Silvio apresentou como exemplo a perseguição ao meio cultural e aos que se opõem ao projeto bolsonarista. “O garroteamento das entidades estudantis, com o corte nas carteirinhas, para tirar as fontes de renda das entidades. O João Vicente citou a Ancine, eles estão garroteando a Ancine. Eles acabaram com o Ministério da Cultura. A Petrobrás, a Caixa Econômica e o Banco do Brasil já não estão mais apoiando a cultura e isso é uma vergonha. Querem privatizar tudo”.
“Nossa luta é contra esses monstros. E só todos unidos, vamos conseguir derrotá-los”, concluiu.
JANGO – 1984
O documentário JANGO retrata o cenário político brasileiro na década de 1960: a crise da renúncia de Jânio, a campanha da legalidade, a posse de Jango, o parlamentarismo, o plebiscito, as reformas de base, o golpe de 1964, as manifestações contra o regime militar e a repressão.

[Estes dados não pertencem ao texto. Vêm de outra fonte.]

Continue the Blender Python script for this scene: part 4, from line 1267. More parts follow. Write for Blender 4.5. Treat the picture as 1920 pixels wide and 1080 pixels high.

Lançado em março de 1984, o filme teve seu roteiro escrito por Maurício Dias e Sílvio Tendler, enquanto a Trilha-sonora foi desenvolvida por Milton Nascimento e Wagner Tiso. A narração dos acontecimentos ficou a cargo de José Wilker. A edição foi conduzida por Francisco Sérgio Moreira e os produtores associados foram Denise Goulart e Hélio Paulo Ferraz.
PRÊMIOS
Prêmio Especial do Júri, melhor filme do Júri Popular e melhor trilha sonora do Festival de Gramado (1984). Prêmio Especial do Júri, Festival de Havana (1984). Festival Internacional Del Nuevo Cine Latinoamericano de Cuba (1984), Prêmio especial do júri. Troféu Margarida de Prata – C.N.B.B. (1984).